Le répertoire régionaliste provient de membres du clergé dont les visions tranchent avec les projets de développement industriel de la région énoncés vers la fin du xixe siècle. Au-delà de leur attachement au SLSJ, ils reprennent des idées exprimées plus largement pour l’avenir du Canada français. Selon leur allié journaliste Eugène L’Heureux, l’amour du pays proche génère l’amour de la patrie aux contours plus lointains : à vivre satisfait en un lieu précis, on en vient à apprécier les horizons plus flous de la grande nation auquel ce lieu appartient, passant ainsi d’une réalité palpable à l’abstraction géopolitique. Comme les dirigeants des mouvements de jeunesse catholique au Canada français ou l’abbé Gadbois de Saint-Hyacinthe, les membres du clergé diocésain voient dans la chanson un outil éducatif : elle stimulera l’attachement de la population au milieu régional, tout en renforçant l’image d’un pays saguenéen tout imprégné de religion catholique et de valeurs traditionnelles, vivant de l’agriculture dans le prolongement des efforts consentis par des ancêtres auxquels il importe d’emboîter le pas. Il y a une part de conjoncture dans le choix de ce cliché chanté sur tous les tons : la crise des années 1930 a frappé durement, amenant les élites régionales traditionalistes à piloter une nouvelle vague de colonisation. Il leur faut pour cela convaincre les travailleurs urbains au chômage de quitter la ville pour reprendre le labeur des ancêtres là où ils l’avaient laissé, en faisant reculer la forêt encore plus loin. Bon nombre des terres nouvellement conquises n’étant toutefois pas d’une qualité propice à des rendements viables, le mouvement s’est essoufflé dès 1933, miné notamment par les nombreux « déserteurs » – selon l’expression accusatrice des promoteurs de la colonisation[93] – revenus en ville déçus de leur expérience.
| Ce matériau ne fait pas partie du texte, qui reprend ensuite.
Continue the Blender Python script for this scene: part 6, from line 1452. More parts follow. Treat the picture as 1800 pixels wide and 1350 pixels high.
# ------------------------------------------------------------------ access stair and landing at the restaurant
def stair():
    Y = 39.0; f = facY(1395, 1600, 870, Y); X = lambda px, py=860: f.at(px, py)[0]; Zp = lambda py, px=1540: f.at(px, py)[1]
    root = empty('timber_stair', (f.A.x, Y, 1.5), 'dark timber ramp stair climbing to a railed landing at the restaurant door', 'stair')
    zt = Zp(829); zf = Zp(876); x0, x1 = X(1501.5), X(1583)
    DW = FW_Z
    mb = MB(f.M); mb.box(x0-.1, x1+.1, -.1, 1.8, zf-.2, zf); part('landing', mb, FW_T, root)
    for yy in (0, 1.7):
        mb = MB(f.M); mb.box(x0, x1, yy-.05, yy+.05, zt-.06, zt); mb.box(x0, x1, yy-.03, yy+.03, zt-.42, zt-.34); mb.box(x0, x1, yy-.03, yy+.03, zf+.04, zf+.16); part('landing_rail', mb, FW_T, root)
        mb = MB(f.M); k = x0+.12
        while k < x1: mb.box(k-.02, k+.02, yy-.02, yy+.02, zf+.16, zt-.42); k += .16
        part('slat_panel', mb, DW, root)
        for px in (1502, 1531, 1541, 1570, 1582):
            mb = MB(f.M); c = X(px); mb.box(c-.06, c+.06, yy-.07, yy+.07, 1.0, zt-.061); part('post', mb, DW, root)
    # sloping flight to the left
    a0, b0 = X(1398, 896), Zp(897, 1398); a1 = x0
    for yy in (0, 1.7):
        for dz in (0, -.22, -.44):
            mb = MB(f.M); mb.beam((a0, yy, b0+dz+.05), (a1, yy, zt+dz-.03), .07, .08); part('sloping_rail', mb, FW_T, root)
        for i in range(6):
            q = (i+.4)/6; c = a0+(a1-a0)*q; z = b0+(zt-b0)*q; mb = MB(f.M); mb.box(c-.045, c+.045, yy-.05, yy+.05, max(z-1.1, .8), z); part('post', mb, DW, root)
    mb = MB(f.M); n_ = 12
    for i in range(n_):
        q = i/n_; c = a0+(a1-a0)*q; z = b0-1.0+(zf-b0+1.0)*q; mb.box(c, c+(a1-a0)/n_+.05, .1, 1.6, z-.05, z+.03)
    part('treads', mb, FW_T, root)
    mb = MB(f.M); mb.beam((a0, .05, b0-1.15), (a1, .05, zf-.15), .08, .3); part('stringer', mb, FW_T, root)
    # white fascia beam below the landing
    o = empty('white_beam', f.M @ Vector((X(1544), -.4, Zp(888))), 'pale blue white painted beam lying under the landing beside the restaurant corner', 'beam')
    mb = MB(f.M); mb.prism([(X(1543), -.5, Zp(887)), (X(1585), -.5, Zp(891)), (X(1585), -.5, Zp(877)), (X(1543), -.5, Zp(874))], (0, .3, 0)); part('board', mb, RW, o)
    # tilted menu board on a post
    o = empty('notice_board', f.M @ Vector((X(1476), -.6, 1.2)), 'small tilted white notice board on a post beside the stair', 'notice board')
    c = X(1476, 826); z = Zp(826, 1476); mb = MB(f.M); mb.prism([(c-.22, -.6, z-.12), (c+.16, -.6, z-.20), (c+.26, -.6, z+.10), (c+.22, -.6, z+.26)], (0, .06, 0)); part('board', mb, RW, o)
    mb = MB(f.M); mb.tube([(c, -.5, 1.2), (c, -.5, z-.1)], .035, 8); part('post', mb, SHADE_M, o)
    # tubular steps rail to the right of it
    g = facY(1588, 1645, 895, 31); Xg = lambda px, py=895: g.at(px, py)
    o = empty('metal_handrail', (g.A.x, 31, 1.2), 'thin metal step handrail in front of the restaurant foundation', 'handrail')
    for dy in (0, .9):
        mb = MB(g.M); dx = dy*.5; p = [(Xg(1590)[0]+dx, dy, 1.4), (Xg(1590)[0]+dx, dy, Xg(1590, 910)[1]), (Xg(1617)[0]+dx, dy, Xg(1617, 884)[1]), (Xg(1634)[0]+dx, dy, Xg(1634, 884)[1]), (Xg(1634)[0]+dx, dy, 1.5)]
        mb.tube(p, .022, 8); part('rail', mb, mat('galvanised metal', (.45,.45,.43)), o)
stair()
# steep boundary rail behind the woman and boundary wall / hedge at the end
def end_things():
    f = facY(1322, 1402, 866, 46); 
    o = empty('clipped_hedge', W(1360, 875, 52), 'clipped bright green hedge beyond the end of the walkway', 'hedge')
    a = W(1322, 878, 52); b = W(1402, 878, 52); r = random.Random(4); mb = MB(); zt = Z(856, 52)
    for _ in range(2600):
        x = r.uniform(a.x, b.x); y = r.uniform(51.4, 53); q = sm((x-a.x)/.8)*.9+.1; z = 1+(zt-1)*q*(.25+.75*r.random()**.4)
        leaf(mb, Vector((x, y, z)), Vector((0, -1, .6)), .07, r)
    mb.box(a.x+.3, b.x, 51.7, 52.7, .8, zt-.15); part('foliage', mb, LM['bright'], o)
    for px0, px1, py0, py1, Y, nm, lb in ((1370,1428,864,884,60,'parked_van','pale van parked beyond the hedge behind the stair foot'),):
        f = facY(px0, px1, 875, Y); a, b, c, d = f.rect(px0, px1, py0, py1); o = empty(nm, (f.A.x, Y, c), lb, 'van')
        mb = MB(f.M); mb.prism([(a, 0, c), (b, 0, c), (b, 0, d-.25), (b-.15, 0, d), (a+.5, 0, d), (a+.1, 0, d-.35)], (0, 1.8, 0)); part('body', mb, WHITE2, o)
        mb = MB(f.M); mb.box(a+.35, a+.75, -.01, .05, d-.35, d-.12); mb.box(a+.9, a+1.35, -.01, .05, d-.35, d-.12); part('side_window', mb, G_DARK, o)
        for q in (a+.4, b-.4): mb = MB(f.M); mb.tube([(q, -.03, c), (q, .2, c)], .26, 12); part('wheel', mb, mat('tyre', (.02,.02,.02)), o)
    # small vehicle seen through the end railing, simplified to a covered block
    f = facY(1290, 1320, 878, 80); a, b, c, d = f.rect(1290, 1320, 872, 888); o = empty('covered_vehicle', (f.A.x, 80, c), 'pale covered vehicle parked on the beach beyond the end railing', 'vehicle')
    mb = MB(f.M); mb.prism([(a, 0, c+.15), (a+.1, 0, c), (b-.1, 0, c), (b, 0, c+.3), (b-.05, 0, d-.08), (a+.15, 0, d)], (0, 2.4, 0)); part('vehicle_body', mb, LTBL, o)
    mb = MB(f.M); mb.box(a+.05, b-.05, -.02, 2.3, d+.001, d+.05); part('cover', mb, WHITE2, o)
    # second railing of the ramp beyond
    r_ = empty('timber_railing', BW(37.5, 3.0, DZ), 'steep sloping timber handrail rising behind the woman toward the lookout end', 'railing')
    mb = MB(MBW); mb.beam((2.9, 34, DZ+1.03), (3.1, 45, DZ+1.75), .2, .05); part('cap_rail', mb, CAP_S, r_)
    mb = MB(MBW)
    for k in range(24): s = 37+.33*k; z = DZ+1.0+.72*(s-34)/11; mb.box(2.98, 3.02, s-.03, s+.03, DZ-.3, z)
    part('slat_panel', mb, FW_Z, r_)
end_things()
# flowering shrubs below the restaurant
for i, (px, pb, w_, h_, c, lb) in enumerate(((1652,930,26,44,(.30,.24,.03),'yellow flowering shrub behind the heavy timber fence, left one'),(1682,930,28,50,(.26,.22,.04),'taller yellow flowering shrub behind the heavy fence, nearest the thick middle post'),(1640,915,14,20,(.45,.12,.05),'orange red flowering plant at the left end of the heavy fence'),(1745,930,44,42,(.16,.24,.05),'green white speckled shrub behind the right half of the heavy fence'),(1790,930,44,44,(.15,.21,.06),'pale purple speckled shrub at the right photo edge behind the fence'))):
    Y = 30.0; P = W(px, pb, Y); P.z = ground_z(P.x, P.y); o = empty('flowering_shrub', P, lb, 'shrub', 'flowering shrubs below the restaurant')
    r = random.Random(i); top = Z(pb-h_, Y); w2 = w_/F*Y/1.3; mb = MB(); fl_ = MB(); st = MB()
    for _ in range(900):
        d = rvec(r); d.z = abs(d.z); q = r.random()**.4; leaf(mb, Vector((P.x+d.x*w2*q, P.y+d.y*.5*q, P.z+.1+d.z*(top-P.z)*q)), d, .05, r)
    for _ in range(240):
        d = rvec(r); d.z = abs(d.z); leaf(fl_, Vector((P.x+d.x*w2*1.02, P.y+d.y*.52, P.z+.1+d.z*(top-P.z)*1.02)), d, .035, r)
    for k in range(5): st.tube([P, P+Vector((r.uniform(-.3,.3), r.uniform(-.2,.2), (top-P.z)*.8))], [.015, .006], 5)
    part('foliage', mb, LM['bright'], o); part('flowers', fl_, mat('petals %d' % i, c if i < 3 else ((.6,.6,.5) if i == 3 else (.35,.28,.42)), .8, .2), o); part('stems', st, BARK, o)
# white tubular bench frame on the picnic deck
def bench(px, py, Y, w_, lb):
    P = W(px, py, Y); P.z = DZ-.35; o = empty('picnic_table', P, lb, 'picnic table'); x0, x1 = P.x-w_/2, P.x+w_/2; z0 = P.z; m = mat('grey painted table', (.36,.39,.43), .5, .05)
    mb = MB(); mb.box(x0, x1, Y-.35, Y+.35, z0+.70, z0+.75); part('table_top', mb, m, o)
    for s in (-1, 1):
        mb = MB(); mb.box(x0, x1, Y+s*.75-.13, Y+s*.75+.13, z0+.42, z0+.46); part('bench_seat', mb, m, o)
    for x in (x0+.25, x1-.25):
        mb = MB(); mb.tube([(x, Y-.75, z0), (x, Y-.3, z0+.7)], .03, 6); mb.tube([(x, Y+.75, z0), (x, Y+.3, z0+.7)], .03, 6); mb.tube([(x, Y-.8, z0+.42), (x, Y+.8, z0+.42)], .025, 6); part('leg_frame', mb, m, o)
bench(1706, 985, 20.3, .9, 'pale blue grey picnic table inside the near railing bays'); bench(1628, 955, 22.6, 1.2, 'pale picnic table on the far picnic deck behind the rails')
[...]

L’enthousiasme des élites urbaines n’est assurément pas partagé dans tous les milieux et, d’ailleurs, Flore du Lac ne fait nullement mention de cette nouvelle épopée censée enflammer les ardeurs de la population. Fille de l’un des premiers colons de Saint-Félicien au xixe siècle, et donc vraisemblablement bien au fait de ce que représente l’établissement sur de nouvelles terres, bien informée de la vie régionale, elle a sans doute ses opinions sur le sujet. Mais alors qu’elle chante la vie des Jeannois avec beaucoup de réalisme, abordant avec un égal appétit une large gamme de sujets relatifs au travail, aux loisirs, à la politique, aux faits divers, à la communauté locale ou à la vie familiale, le branle-bas de ces apprentis paysans s’échinant à défricher en périphérie du lac, élargissant son petit pays, ne mérite pas le moindre couplet dans son oeuvre, contrairement aux maigres salaires et aux rudes conditions de travail des bûcherons et des draveurs. Écrites quelques années après la parution du livre de Flore du Lac, les chansons du centenaire de 1938 livrent en fait un combat d’arrière-garde pour un projet de société qui ne parvient plus à séduire et que les développements économiques de la guerre et de l’après-guerre rendront définitivement caduc. Au moins, ce combat se fait-il en chanson.